Tuesday, July 14, 2009

First Contact

Last Thursday, I began my quest to watch all of the Star Trek movies and TV series in continuity order. I started with First Contact because the majority of the action (everything but the first few minutes) takes place in 2063, when the Enterprise-E crew must intervene to restore the proper course of history after Borg conveniently traveled back in time to do some meddling and assimilating. I thought that would make sense (especially since I'm already familiar with the characters and the general Star Trek historical time line), and I know that they kind of integrate details from this intrusion into the past in episodes of Enterprise, closing the loop between the series. After watching it, though, I sort of feel like it would have been more appropriate to watch it where it would fit into the 24th century portion of the time line, since the point was the PREVENTION of disruption of the history, rather than the establishment of new events. It doesn't really matter, particularly since I'm aware of it all, but it probably would frame the narrative a little differently.
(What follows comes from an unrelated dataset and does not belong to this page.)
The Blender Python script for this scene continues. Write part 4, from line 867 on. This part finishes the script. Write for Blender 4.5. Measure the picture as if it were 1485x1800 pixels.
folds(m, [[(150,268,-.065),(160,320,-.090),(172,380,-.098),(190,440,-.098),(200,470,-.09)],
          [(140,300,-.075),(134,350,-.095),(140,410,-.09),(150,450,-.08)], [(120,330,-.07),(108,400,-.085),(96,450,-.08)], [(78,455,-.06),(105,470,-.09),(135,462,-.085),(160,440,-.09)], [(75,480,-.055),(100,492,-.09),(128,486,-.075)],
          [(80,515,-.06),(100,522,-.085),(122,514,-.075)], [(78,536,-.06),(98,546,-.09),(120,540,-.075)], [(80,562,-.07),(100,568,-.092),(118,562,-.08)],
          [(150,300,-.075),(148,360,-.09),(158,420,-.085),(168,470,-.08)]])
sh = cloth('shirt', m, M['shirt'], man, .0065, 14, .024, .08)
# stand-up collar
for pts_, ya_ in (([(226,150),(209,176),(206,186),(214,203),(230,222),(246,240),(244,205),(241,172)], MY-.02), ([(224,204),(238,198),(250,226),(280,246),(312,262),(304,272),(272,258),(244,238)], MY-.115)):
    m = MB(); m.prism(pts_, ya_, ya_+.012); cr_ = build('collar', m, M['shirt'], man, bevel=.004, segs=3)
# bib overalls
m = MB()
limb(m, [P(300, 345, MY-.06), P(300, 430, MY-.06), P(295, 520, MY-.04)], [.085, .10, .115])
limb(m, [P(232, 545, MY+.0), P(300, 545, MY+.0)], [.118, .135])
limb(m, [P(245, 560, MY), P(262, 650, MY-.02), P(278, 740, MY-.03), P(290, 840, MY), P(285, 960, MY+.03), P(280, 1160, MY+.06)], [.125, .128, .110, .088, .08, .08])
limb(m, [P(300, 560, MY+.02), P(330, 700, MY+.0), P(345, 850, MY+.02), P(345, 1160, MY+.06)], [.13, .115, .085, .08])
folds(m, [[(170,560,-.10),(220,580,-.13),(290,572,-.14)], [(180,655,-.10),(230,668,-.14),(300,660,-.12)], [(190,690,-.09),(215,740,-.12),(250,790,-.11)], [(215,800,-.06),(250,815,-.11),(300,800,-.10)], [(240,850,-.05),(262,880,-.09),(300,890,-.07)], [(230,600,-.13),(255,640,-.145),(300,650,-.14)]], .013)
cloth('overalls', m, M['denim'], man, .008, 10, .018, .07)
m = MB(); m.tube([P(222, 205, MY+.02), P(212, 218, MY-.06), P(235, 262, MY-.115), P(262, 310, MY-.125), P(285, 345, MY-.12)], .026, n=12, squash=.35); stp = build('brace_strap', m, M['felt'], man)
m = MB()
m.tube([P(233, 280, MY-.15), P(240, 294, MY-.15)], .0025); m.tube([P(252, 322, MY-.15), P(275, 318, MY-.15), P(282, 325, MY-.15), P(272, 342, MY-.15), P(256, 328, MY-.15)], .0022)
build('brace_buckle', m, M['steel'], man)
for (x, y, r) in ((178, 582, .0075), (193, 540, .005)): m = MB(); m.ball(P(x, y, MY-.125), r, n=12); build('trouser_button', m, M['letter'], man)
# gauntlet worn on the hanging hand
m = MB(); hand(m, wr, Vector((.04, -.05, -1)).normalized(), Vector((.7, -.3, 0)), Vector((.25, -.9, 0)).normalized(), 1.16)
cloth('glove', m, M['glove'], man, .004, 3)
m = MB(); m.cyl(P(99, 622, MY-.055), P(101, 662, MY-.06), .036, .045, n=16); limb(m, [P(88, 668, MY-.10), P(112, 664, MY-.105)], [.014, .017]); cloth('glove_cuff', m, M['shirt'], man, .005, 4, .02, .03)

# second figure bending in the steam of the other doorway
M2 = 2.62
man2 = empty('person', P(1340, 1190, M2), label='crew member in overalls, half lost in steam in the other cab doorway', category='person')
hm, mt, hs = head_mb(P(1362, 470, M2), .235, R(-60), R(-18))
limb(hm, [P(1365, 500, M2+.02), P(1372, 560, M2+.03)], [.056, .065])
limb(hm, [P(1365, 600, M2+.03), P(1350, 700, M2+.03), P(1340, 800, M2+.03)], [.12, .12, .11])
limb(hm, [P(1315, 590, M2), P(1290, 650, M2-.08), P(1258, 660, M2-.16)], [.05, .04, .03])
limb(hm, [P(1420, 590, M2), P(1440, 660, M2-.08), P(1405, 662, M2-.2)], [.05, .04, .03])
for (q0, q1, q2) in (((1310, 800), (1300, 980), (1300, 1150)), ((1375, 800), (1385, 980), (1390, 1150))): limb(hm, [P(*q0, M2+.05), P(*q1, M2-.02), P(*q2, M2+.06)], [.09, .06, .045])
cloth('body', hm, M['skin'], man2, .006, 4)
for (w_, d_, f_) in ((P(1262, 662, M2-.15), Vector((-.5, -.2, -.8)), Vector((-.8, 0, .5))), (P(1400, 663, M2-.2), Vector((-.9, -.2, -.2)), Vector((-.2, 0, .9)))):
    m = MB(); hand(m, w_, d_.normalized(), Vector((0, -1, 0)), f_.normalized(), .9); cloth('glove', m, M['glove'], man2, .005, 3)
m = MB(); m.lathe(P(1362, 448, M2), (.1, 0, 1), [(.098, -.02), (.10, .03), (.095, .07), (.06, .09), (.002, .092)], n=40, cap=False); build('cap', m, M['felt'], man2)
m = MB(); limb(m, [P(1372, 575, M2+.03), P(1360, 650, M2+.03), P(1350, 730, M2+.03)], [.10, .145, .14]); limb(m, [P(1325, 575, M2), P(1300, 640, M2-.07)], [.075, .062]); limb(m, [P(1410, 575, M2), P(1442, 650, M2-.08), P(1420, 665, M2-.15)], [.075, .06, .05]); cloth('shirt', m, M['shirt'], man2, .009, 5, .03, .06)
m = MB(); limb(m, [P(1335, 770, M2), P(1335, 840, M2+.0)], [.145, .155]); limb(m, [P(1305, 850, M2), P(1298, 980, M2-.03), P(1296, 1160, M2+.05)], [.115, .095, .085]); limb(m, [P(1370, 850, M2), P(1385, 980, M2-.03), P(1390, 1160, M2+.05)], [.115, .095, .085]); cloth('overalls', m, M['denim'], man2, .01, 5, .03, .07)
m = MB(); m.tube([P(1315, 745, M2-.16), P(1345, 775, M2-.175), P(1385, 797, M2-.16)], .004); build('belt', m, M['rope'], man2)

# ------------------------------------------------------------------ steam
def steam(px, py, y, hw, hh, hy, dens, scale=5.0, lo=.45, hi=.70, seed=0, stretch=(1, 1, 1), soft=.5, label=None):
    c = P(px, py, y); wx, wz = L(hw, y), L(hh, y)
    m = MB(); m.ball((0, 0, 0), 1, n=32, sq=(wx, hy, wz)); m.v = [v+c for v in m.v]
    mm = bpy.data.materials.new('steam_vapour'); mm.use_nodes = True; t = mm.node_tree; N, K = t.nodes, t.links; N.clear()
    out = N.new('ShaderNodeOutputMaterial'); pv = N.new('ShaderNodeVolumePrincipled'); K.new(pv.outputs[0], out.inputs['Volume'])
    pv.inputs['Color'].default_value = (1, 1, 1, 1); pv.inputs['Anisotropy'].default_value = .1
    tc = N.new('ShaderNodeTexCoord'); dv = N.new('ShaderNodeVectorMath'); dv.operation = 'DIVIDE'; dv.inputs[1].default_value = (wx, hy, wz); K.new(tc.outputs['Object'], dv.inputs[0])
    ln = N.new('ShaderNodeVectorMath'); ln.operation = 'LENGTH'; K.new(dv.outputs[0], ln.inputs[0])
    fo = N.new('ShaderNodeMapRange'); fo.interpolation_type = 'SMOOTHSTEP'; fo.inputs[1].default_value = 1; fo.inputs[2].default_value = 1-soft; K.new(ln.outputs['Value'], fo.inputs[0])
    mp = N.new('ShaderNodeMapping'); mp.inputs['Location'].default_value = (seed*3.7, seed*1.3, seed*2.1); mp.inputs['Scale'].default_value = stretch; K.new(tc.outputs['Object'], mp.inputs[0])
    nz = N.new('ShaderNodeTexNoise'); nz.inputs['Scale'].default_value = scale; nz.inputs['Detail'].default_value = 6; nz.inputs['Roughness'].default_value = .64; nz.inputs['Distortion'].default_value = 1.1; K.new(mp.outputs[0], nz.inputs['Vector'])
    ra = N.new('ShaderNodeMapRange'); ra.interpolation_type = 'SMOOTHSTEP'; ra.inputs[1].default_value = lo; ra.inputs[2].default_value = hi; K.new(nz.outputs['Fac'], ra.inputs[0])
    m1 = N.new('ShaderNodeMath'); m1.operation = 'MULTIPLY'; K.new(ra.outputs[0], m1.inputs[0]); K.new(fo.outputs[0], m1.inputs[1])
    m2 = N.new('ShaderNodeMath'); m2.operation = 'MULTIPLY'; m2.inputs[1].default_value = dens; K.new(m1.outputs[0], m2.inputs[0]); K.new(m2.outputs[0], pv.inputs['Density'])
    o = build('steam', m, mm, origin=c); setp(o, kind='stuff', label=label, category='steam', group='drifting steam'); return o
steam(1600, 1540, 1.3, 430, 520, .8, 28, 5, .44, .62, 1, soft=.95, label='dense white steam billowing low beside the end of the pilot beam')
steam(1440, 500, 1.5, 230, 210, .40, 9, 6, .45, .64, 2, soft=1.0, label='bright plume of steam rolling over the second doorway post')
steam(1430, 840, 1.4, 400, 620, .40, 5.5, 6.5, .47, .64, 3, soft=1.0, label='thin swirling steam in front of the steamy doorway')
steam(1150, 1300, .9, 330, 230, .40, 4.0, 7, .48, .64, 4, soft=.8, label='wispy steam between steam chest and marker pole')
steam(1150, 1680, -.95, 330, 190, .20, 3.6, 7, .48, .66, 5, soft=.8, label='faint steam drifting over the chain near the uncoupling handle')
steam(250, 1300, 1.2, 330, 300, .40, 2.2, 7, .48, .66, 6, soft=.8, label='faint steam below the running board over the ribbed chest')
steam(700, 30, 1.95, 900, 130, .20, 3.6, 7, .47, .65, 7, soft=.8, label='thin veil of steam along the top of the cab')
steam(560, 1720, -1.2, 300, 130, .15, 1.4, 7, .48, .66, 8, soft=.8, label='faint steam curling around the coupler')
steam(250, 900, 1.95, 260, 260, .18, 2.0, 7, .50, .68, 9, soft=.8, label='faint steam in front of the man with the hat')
As for the movie? This was I think the TNG movie that I enjoyed the most the first time around. It had the convenient, wackadoo time travel plot (like JJ Abrams' reboot, but without the alternate time line consequences), some effective action and effects, and stayed true to the characters and the Star Trek ideals. What would have made it even better for me? Completely eliminating the gross Borg Queen parts. I remember hating them the first time around, and while the idea that borgifying Data would require incorporating organic elements rather than technological components to make him a cyborg is interesting, the whole rest of that Borg Queen plot line was creepy and unnecessary and made me uncomfortable, and I never liked how the establishment of a Queen in the hive changed my perception of the Borg.





I originally posted this elsewhere, and there were some interesting comments, so I am including them below. If you were an original commenter and do not want yours included, let me know and I will delete it. There are slight edits, and anonymity is preserved.

Commenter 1:

I always had some issues with the Queen portion of the programme as well. Although I ADORED the "add organic, make cyborg" twist to the usual concept.

(also, I hate Data-with-emotions, but that's neither here nor there)

Amie:

(also, I hate Data-with-emotions, but that's neither here nor there)

Oh, agreed. Data trying to understand emotions = compelling mirror turned on humanity. Data WITH emotions = cheesetastic, in a squirmy way, not an awesome way.

That movie would have been fine (IMO better) without the Borg queen. The whole Trek universe would be better off for it, I think.

Commenter 2:

I always thought the Queen was the results of them messing with Hugh, and Lore messing with the Borg.

Still very weird. The Borg were a lot more menacing as just a faceless voice with billions of soldiers behind it.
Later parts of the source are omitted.